__REQUIRED TASK__. Copy out exactly the lines from the first line of the material below through the line containing "from mathutils.geometry import", and nothing beyond them.

__INFORMATION PROVIDED__.
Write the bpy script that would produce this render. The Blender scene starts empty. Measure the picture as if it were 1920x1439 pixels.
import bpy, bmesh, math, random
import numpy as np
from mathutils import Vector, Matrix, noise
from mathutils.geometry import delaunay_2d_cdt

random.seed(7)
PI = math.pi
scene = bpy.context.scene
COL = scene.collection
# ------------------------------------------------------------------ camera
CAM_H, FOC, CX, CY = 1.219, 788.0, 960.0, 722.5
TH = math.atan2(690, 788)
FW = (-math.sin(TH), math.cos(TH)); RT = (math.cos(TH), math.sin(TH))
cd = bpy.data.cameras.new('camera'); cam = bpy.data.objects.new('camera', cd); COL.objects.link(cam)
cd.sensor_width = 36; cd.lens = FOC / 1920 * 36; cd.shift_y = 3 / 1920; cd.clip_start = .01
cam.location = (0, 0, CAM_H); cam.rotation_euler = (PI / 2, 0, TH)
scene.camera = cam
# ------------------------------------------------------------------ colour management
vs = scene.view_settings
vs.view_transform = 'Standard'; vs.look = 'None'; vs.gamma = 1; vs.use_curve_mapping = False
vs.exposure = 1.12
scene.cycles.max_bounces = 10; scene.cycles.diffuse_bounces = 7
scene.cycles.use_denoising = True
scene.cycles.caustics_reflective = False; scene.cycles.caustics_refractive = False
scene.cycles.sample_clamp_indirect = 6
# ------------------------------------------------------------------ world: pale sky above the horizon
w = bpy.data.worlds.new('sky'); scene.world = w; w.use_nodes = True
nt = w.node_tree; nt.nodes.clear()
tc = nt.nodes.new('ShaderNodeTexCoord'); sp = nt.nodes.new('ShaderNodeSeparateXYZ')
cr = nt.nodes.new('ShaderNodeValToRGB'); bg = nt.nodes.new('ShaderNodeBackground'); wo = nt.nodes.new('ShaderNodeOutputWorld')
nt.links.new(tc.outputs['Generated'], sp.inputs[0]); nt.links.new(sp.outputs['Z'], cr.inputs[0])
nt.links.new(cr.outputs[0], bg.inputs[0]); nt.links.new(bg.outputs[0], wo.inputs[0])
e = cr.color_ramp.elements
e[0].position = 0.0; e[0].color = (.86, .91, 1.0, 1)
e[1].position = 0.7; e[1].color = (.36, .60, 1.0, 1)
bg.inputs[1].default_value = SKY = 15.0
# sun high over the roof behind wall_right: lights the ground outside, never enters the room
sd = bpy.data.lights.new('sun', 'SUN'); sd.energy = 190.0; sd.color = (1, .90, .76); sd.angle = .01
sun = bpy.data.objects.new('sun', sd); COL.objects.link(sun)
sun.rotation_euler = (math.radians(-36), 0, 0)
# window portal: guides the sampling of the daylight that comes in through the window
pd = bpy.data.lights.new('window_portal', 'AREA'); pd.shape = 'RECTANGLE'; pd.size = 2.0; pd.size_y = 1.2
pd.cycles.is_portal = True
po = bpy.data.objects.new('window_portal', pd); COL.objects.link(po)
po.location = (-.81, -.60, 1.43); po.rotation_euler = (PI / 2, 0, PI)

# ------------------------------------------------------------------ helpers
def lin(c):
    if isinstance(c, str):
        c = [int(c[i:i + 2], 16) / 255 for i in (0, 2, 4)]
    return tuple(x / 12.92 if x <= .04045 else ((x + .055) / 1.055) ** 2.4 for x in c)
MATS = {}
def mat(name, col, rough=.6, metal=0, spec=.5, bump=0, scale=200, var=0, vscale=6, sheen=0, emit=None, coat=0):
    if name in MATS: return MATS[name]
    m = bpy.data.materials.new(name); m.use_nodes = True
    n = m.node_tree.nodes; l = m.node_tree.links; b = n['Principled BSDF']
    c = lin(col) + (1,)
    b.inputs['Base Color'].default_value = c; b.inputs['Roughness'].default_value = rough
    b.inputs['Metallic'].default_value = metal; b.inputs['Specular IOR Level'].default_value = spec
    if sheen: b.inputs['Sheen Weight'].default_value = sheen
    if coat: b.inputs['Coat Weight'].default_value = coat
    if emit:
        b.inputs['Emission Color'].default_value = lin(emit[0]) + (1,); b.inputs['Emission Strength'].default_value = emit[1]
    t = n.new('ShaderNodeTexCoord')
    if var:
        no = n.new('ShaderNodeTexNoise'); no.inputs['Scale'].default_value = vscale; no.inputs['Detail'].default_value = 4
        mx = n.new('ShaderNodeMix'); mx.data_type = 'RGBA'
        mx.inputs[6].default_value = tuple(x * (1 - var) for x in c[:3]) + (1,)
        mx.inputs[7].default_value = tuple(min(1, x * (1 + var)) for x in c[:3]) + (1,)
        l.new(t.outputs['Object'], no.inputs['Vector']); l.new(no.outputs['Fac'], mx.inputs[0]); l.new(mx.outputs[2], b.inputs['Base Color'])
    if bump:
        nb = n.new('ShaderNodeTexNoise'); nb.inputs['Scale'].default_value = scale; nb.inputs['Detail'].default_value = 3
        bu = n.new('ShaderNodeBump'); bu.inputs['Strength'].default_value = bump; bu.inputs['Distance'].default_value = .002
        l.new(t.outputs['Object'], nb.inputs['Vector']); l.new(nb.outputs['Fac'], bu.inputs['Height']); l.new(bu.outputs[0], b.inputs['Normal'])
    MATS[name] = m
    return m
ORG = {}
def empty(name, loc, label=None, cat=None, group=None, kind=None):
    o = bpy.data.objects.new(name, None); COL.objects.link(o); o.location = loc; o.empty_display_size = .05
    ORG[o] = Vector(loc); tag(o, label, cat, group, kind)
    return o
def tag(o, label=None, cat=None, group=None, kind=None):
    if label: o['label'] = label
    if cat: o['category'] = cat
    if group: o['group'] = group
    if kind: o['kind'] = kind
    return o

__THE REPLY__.
Write the bpy script that would produce this render. The Blender scene starts empty. Measure the picture as if it were 1920x1439 pixels.
import bpy, bmesh, math, random
import numpy as np
from mathutils import Vector, Matrix, noise
from mathutils.geometry import delaunay_2d_cdt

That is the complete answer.